▶ _What the exercise asks_
Examine the records and identify each line that includes the string "wide". Copy those lines.

▶ _Provided data_
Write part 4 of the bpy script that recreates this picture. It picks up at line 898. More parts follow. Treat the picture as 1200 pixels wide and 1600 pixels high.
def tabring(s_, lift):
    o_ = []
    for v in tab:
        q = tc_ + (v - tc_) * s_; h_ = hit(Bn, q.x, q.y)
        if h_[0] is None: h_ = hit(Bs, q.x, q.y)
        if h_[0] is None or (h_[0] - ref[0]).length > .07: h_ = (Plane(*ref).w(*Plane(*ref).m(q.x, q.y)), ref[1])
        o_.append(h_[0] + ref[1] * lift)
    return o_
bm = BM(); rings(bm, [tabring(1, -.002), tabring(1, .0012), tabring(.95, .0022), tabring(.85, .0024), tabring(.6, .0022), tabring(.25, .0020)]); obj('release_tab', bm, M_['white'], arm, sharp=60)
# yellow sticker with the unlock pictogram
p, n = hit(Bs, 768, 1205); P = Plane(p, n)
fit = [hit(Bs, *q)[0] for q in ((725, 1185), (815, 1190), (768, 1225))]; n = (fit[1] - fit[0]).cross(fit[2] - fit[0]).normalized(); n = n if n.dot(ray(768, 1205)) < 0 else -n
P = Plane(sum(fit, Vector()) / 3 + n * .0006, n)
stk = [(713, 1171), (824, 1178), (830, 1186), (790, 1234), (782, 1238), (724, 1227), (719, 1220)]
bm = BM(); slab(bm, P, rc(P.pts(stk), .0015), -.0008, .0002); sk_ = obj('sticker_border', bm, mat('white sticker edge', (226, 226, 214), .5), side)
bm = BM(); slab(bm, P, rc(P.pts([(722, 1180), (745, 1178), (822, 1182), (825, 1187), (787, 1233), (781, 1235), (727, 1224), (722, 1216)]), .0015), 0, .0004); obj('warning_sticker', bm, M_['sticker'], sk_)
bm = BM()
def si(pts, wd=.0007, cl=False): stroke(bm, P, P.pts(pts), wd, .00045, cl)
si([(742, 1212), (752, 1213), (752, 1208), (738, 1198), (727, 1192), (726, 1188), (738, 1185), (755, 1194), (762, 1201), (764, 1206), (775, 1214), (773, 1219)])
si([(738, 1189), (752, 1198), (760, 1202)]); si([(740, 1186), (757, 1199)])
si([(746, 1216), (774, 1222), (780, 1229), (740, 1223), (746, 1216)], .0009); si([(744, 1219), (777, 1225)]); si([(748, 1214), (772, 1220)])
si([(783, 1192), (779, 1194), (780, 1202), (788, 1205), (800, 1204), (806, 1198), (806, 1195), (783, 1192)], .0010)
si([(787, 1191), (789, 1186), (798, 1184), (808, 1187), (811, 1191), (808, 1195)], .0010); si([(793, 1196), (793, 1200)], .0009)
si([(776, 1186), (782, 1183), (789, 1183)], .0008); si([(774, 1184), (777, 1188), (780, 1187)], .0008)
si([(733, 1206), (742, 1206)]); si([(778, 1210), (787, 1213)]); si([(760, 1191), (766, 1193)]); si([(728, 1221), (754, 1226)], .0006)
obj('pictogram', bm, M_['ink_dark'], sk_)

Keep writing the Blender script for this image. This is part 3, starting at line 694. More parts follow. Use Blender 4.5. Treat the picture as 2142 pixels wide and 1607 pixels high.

▶ _Expected answer_
Write part 4 of the bpy script that recreates this picture. It picks up at line 898. More parts follow. Treat the picture as 1200 pixels wide and 1600 pixels high.
Keep writing the Blender script for this image. This is part 3, starting at line 694. More parts follow. Use Blender 4.5. Treat the picture as 2142 pixels wide and 1607 pixels high.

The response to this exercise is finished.